University of Maryland political science professor Ron Walters, who worked on Jesse L. Jackson's campaigns in the 1980s, put it this way: "The mood is such that there is a frustration about the 'me too' Republicans in the Democratic party. I think Democrats are in a mood coming out of the 2002 cycle to lift someone up into leadership who is a real Democrat and second is a fighter."
But others in the party see Dean as a less than desirable leader--one that will lead the party to certain defeat if he's nominated.
"It is no accident that Clinton was the first Democrat to be elected and re-elected in six decades," said Al From, founder and CEO of the centrist Democratic Leadership Council. "Dean shown he has been able to energize the base, but that's not the only thing you need to do. The liberal base is important to our party.

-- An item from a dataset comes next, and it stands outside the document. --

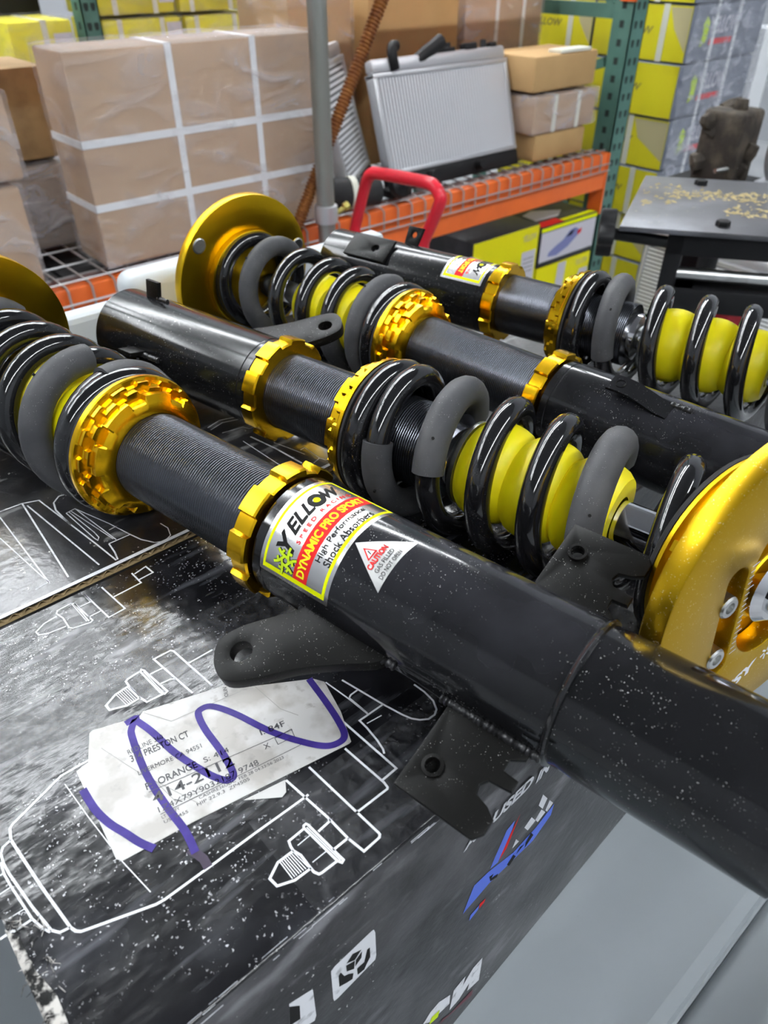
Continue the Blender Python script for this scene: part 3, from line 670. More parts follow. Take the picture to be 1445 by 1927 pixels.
# ---------------------------------------------------------------- grey utility cart
cart = thing('utility_cart', 'grey moulded plastic utility cart under the black cartons', 'cart', W(220, 330, -1280))
g = GW(cart)
V = []; F = []; prof = [(-48, -560), (-48, -512), (-46, -498), (-40, -489), (-32, -486), (-24, -488), (-18, -493), (0, -498.6), (4.5, -500.6), (6, -504.2), (8.6, -504.2), (10.6, -500.8), (18, -500.4)]
NP = len(prof)
for x in (-320, 690):
    for (y, z) in prof: V.append(W(x, y, z))
    V.append(W(x, 18, -512)); V.append(W(x, -30, -560))
m = NP+2
for k in range(m): F.append((k, m+k, m+(k+1) % m, (k+1) % m))
F += [tuple(range(m-1, -1, -1)), tuple(m+k for k in range(m))]
g.add(V, F); g.build('near_lip', M_CART, cart, 50)
g = GW(cart)
# tray floor with shallow moulded ribs running lengthways
ys = np.linspace(18, 690, 120); V = []; F = []
for x in (-320, 690):
    for y in ys:
        z = -500.2-(.9*max(0, math.sin((y-18)/30*PI)) if y < 88 else 0)
        V.append(W(x, y, z))
nY = len(ys)
for k in range(nY-1): F.append((k, nY+k, nY+k+1, k+1))
off = len(V); V += [W(-320, 18, -520), W(690, 18, -520), W(690, 690, -520), W(-320, 690, -520)]
F += [(off, off+3, off+2, off+1)]
g.add(V, F); g.build('tray', M_CART, cart, 60)
g = GW(cart); g.box(W(-320, 690, -560), W(600, 716, -283)); g.build('far_wall', M_CARTF, cart, None, .006)
g = GW(cart); g.box(W(268, 684, -500), W(440, 724, -259)); g.build('handle_block', M_CARTF, cart, 40, .014, 4)
for x in (-320, 678):
    g = GW(cart); g.box(W(x, -30, -560), W(x+12, 700, -490)); g.build('side_wall', M_CART, cart, None, .003)
for x in (-290, 650):
    for y in (20, 660):
        g = GW(cart); g.box(W(x-25, y-25, -1170), W(x+25, y+25, -520)); g.build('corner_post', M_CART, cart, None, .006)
        g = GW(cart); g.rev([(.001, -.018), (.05, -.018), (.06, -.012), (.06, .012), (.05, .018), (.001, .018)], 24, Matrix.Translation(W(x, y, -1219)) @ Matrix.Rotation(PI/2, 4, 'Y')); wl = g.build('caster_wheel', M_RUBBER, cart, 40)
        g = GW(cart); g.box(W(x-22, y-12, -1180), W(x+22, y+12, -1165)); g.build('caster_plate', M_STEEL, cart)
g = GW(cart); g.box(W(-315, -25, -1100), W(685, 695, -1075)); g.build('lower_shelf', M_CART, cart, None, .006)

# ---------------------------------------------------------------- print artwork, in mm on the carton faces
LINES=[(0.8,[(48.6,311.3),(56.1,311.7),(57.3,310.7),(59.5,293.0),(58.0,292.3),(49.7,294.2),(48.5,295.9),(48.8,304.2),(47.5,309.5),(48.6,311.3)]),(0.8,[(57.2,310.5),(57.8,293.7)]),(0.5,[(56.1,311.5),(56.9,294.3)]),(0.8,[(46.8,307.6),(40.1,306.7),(34.9,303.7),(35.2,300.8),(39.9,298.7),(47.8,297.8)]),(0.8,[(58.5,306.2),(64.1,306.3),(64.0,313.5)]),(0.8,[(58.6,296.4),(65.7,296.5)]),(0.9,[(64.0,313.5),(66.5,289.6),(75.5,290.1),(73.1,313.0)]),(0.9,[(74.9,301.9),(90.5,302.4),(90.1,312.7)]),(0.9,[(90.7,305.3),(99.1,305.7),(98.3,312.7),(91.0,311.1)]),(1.0,[(54.2,242.4),(47.9,241.8),(42.0,238.8),(42.2,235.5),(49.2,232.6),(55.7,232.8)]),(1.0,[(62.7,247.0),(56.1,246.4),(54.8,245.8),(54.7,241.9),(55.5,233.0),(56.8,228.6),(64.5,227.9)]),(1.0,[(63.4,247.6),(64.1,246.4),(66.6,228.0),(65.0,227.5),(63.9,229.6),(62.5,246.6),(63.4,247.6)]),(0.5,[(63.6,245.7),(64.8,229.3)]),(0.9,[(64.8,242.3),(71.4,241.8)]),(0.9,[(65.8,234.0),(71.1,233.4),(73.0,232.0)]),(1.0,[(74.8,219.5),(70.8,249.5),(79.5,249.2),(80.4,247.9),(83.8,217.3)]),(0.9,[(82.4,236.4),(95.1,236.4)]),(0.35,[(48.1,241.4),(49.1,233.2)]),(0.35,[(49.0,241.5),(50.1,233.2)]),(0.35,[(50.0,241.5),(51.0,233.3)]),(0.35,[(50.9,241.6),(51.9,233.3)]),(0.35,[(51.9,241.6),(52.9,233.3)]),(0.35,[(52.8,241.7),(53.8,233.4)]),(0.35,[(53.8,241.8),(54.8,233.4)]),(0.35,[(54.8,241.8),(55.7,233.5)]),(1.0,[(26.6,217.1),(12.9,217.5),(-9.6,209.2),(-11.0,208.0),(-12.3,203.2),(-10.2,178.3),(-7.8,157.6),(-6.9,155.2),(-5.6,153.9),(-3.8,153.2),(18.3,145.2),(21.5,144.7),(41.0,144.5),(59.6,144.5)]),(0.9,[(-12.3,203.2),(-15.6,202.3),(-17.1,200.2),(-17.6,195.5),(-17.3,190.2),(-15.3,173.2),(-13.2,161.0),(-11.3,158.4),(-7.8,157.6)]),(0.8,[(-18.3,196.8),(-18.8,191.4),(-18.4,184.8),(-16.8,169.0),(-15.2,163.7),(-13.9,161.0),(-13.2,161.0)]),(0.9,[(-27.7,169.7),(-23.5,169.6),(-22.9,169.1),(-16.8,169.0)]),(0.5,[(-22.5,185.2),(-18.5,185.2)]),(0.6,[(-20.2,192.0),(-19.1,192.1)]),(0.4,[(-23.0,174.6),(-17.7,174.3)]),(0.4,[(12.6,212.9),(13.9,192.9),(15.3,177.4),(16.1,167.7),(18.9,150.4)]),(1.0,[(59.6,144.5),(82.7,144.1),(84.7,144.2)]),(1.0,[(81.6,155.4),(84.7,130.8),(84.2,129.6),(78.4,129.1)]),(1.0,[(84.7,130.4),(85.3,119.6),(78.2,119.6)]),(1.0,[(85.3,119.6),(86.7,111.6),(94.6,111.9),(95.5,112.7),(95.6,113.4),(92.3,154.2)]),(1.0,[(94.1,125.5),(110.3,125.3),(110.9,125.8),(111.2,128.5),(109.1,151.3)]),(1.0,[(111.4,129.6),(119.3,129.9),(117.0,162.3)]),(0.7,[(124.4,184.8),(126.6,170.2),(127.8,158.1)]),(0.8,[(127.1,170.8),(128.7,171.6),(133.0,171.7)]),(0.6,[(127.1,170.8),(128.0,158.9)]),(0.9,[(130.9,180.9),(136.3,158.0),(139.1,148.2),(140.7,144.2),(143.1,141.1),(146.3,138.9),(149.9,138.8),(152.5,140.3),(154.7,144.7),(155.1,150.9),(154.4,157.1)]),(0.9,[(136.3,158.0),(122.8,158.2),(122.8,153.1),(122.1,145.4),(121.1,140.4),(120.1,138.5)]),(0.5,[(124.3,154.9),(131.9,153.9)]),(1.0,[(75.5,134.7),(76.6,134.8),(77.0,133.9),(78.8,114.1),(77.8,113.7),(76.9,115.2),(75.0,134.0),(75.5,134.7)]),(0.5,[(76.0,133.5),(77.9,114.7)]),(1.0,[(74.7,133.7),(67.6,133.4),(66.9,131.3),(66.7,129.2),(67.8,126.0),(67.7,119.9),(67.8,117.6),(68.7,115.8),(69.9,115.5),(76.6,115.3)]),(1.0,[(66.7,129.2),(59.7,129.3),(54.1,126.3),(54.6,122.3),(60.7,119.8),(67.8,119.5)]),(0.4,[(60.4,128.8),(60.4,120.8)]),(0.4,[(61.2,128.8),(61.4,120.8)]),(0.4,[(62.1,128.8),(62.3,120.7)]),(0.4,[(62.9,128.7),(63.3,120.7)]),(0.4,[(63.8,128.7),(64.2,120.6)]),(0.4,[(64.7,128.7),(65.2,120.6)]),(0.4,[(65.5,128.7),(66.2,120.5)]),(0.4,[(66.4,128.7),(67.2,120.5)]),(0.4,[(69.1,129.8),(75.5,130.0)]),(0.4,[(69.5,120.9),(76.4,120.9)])]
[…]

You also have to be able to reach out to the swing voters who are also important to our party and you have to have to win ...When we've had the most 'pure' candidates we've had some of the biggest defeats."
From also argued that money is only one measure of how a candidate is doing. "If money was all that mattered, we would have had president John Connolly and president Phil Gramm," he said.
But Walters says the DLC model is obsolete.
"The tectonic plate has shifted even from Clinton," he said. "The DLC may be out of sync with the rest of the country by the time this [election] rolls around. I think the barriers to third-way politics are palpable now. People are looking for clarity, and the DLC's argument is a defensive one."